Keanan Duffty: You’re a very driven personality and your work so far has spanned music, film, spoken word, publishing, photography, video games, and a radio show…am I missing anything? What keeps you focused, energized and creative?

Henry Rollins: I am angry. That’s it, basically. My anger fuels my curiosity and I go forward. I am not as much creative as I am in motion. If you keep moving, keep putting different things on the schedule, you keep running at it. You’re forced to move towards something. This is a good way to work if you want to get things done and you’re not creative. You can employ dissatisfaction, desperation and fury to what you do and you will get there. As soon as you get there, catch your breath and get onto the next thing.

Image courtesy of Henry Rollins
Image courtesy of Henry Rollins

KD: You appear in FX’s Sons of Anarchy as A.J. Weston, a white-supremacist gang leader. Is it great fun for you to be ‘playing against type’?

HR: It’s not fun or much of anything else besides work for me, really. It was a job and I took it. I am extremely grateful for the opportunity but I don’t consider “type” or anything else. It’s a script and you do the work, that’s all it is for me, honestly. Doesn’t mean you don’t give it your all, but I don’t get hung up on who or what I think I am.

KD: Can you tell me when you started taking photographs and how “Occupants,” your recent book of photography, evolved?

HR: I have been taking photographs, every now and then, since I was young. When my destinations became more interesting—that is to say, when I traveled for reasons other than being onstage—I started getting more ambitious about composing a shot and getting my head around better gear. One thing lead to another and I had the audacity to put out a photo book.

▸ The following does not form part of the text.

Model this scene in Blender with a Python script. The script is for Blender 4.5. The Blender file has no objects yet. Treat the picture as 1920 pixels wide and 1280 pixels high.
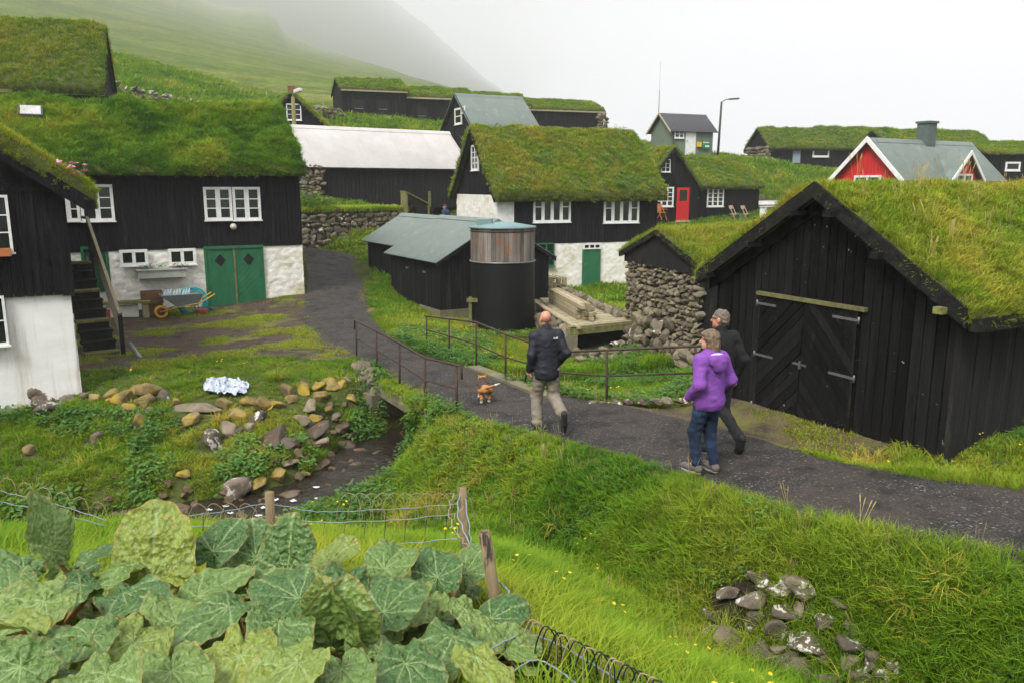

Image courtesy of Henry Rollins
Image courtesy of Henry Rollins

KD: I recently spoke to photographer Richard Kern, who you worked with in the 1980s. I asked Richard about the perceived influence of his work on mainstream culture and offered up American Apparel as an example. Richard demurred, saying he thought American Apparel ads were more influenced by Terry Richardson and that the only famous person who has told him that they were influenced by Richard’s old films was Darren Aronofsky. How do you feel about your influence own on contemporary culture, and do you feel more established as time passes?

HR: I don’t think I have had much or any influence on any culture anywhere. I am one of many people out in the world doing things. I don’t feel the need to be established. It’s nothing I aspire to. It sounds like someone else’s value system. I do the work I think I should do and get by as best I can. As to the impact I have had, if I am to believe all the letters I get and the things that are said to me, I guess some people have found what I have done to be useful. That is what it’s all about for me. To have been of service. That’s all there is when you output something and sling it out into the world. If it does someone else some good, then, that’s a good thing. I think almost anyone who thinks they are influential are probably not. It’s like when someone tells me they are a philosopher or an artist or writer. If you were any of those things, you wouldn’t feel the need to let me know.

KD: You are an amazingly outspoken human rights activist and promoter of LGBT rights. Do you feel we’ve actually turned a corner in contemporary America where being gay is accepted by average Americans?

HR: We are definitely getting up the road to a rudimentary understanding of the First, Fourth and Fourteenth Amendments, yes. I think Americans, especially the younger ones, will not be conned into the stupidity and ignorance that came before them. I think that things are changing for the better. I come to this conclusion because I see how loud the intolerant are howling. They know their way is coming to an end and they are going down hard. I would expect nothing less, of course but they are definitely going down. They’re not taking it well.

KD: What piece of advice would you give to our students who want to pursue their own creative endeavors after they graduate?

HR: Whatever it is you want to do, want it more than anything else you have ever wanted in your life. It has to be number one in your priorities. I’m not saying that you can’t have a lot of fun along the way but at some point, you really have to get serious on what it is that you will be going after. This is how you get the best out of yourself. This is how you find your personal truth. Once you have that, the world will have to look out because you are coming.